Father Denis and I walked from the Jesuit House in the neighborhood next to mine to the make-shift church that the Iraqi Christians had set up in a small apartment.
I had called him on the phone earlier today to ask if I could go to the Chaldean mass with him, and he was cautious. “The bishops just released a letter to the Iraqi Christians telling them to be careful with evangelicals. This is their community: their language, the people they dance with, they worship with, and when you take one person out of the community it is like tearing the fabric of who they are.” I assured him that I wanted to learn only and had no plans of recruiting the Chaldean Christians for my church. He recalled that the Anglican churches had a good history of respecting other traditions so he would talk to the priest there and see if it was OK for me to come. He called back later to let me know it would be fine.
I would have never known we had arrived at the church had it not been for the sign reading “Chaldean Church in XXXXXXX” in front of the apartment building. We walked downstairs to the bottom level and people greeted Denis with the customary “abouna” which is Syriac for “father.”
The church was basically a living room and dining room with the doors dividing them removed. Plastic garden chairs were set up in rows and about 15 people were inside saying the rosary in Arabic. Denis checked to see if the priest there was available, he was not. “He is in the office, which is also his bedroom, counseling a married couple.” Checking in another room revealed a small group of young women learning Syriac, or as it is called here “Suriani,” a Semitic language closely related to the Aramaic that Jesus spoke on a daily basis. It only survives as the liturgical language of the Chaldean church.
There are a massive number of Iraqis here—something that makes the local population quite bitter as prices for everything from apartments to bread to gas has gone up because of this large influx of people in a country with a population of about five million. At this Monday evening mass there were over thirty people, including some teenagers. Many of the women cover their heads during prayer or when they take communion, a common practice here among all Christians.
The church was very simple, aside from the chairs everything could have been packed into a suburban in an hour. There were inexpensive portraits of the Sacred Heart, the Virgin Mary, the Holy Family, and the baptism of our Lord hanging from walls. The mass was mostly in Suriani. I did not understand much, but I gathered that the Gospel reading was from John 6.

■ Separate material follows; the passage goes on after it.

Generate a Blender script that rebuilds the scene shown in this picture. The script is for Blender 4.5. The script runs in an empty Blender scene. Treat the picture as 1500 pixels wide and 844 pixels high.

The Chaldean Catholic Church of Babylon (its full name) is the church of the great majority of Christians in Iraq. It is one of the many churches in communion with the Holy See and the bishop of Rome (the Pope). But they are not Roman Catholics: they have their own bishops, their own liturgy, their own church laws, and so on. The senior bishop in the church is the Patriarch of Babylon (Baghdad).
There is tension between the evangelicals here, who view the Catholic and Orthodox as unsaved people who need to know the Lord, and therefore it is necessary for them to join an evangelical church. The Chaldeans are hostile to the evangelicals, viewing them as thieves and poachers who take advantage of a church that is already in a very difficult situation.
Let us pray that our Chaldean brethren would be zealous for the Gospel and filled with the power of the Spirit. Let us pray for our evangelical brethren, that they would be humble before a church that has perdured for centuries in a hostile, Islamic culture. Both communities have much to learn from each other.